Tyler Lund (Audible.com)
2:15pm–3:05pm Wednesday, February 6, 2019
Chaos engineering
Location: Sutton Center/Sutton South
Secondary topics:  Best Practice, Case Study
Average rating: ****.
(4.45, 11 ratings)

Who is this presentation for?

  • Engineers, managers, and SREs

Level

Intermediate

Prerequisite knowledge

  • Experience with distributed service-oriented architectures

What you'll learn

  • Explore the evolution of Audible's service architecture
  • Learn how chaos engineering reveals resiliency issues in complex distributed systems
  • Gain knowledge of the specific types of chaos experiments and frameworks
  • Discover a goals-driven approach to implementing a chaos engineering program in your company

Description

You think you know how your system works, until 1:00am one night when it just doesn’t. No matter how big or small your system is, the complexity between dependencies will become chaotic when you least expect it. Chaos engineering is the way to understand and tame this chaos.

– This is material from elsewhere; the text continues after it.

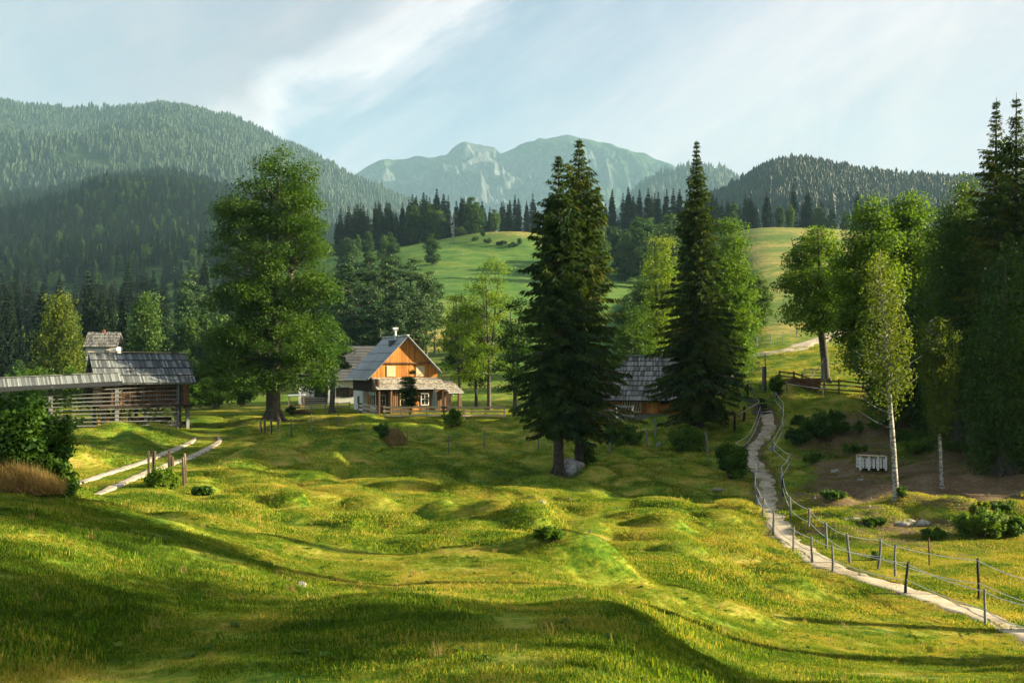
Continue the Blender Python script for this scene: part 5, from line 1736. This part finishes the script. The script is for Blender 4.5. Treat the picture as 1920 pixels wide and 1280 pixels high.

As Audible.com continues on a path toward distributed microservices and serverless technologies, the audio and playback experience team has utilized chaos engineering to experiment and measure resiliency and reliability of the playback experience. Tyler Lund discusses why Audible is evolving its architecture toward microservices and serverless architectures and how the customer experience has improved through measured experimentation with chaos engineering. With chaos engineering, the goal is to experiment with failure scenarios within software systems to verify and test the resiliency of a large system. In a distributed system at Amazon scale like Audible, a single point of failure can affect millions of users.

Join Tyler to learn more about how Audible tests disruptions and failures like data center outages, network latency, host failures, massive requests, and others to ensure the customer experience never suffers. Tyler dives deep into Audible’s reasons for embracing chaos engineering, how it has been applied and automated, the types of experiments run, and how Audible garnered support throughout the organization to expand experimentation. He also covers the metrics and goals used to get executive support and track success along with specific tests the team runs, how they built an automation framework, and the issues they’ve uncovered.

Learn how Audible embraces chaos to make things better for its users and how you can too.

Photo of Tyler Lund

Tyler Lund

Audible.com

Tyler Lund manages the audio and playback experience at Audible.com, where he’s responsible for ensuring customers have an immersive and reliable experience every time they listen to Audible. Tyler has worked at Audible for seven years, managing web, Android, iOS, and services teams in his time. Previously, Tyler worked on high-frequency order management and trading systems in the financial industry as well as designing automated test harnesses and platforms. Tyler writes about his passions, software development, raising twins, and brewing beer on his blog Dadontherunblog.com.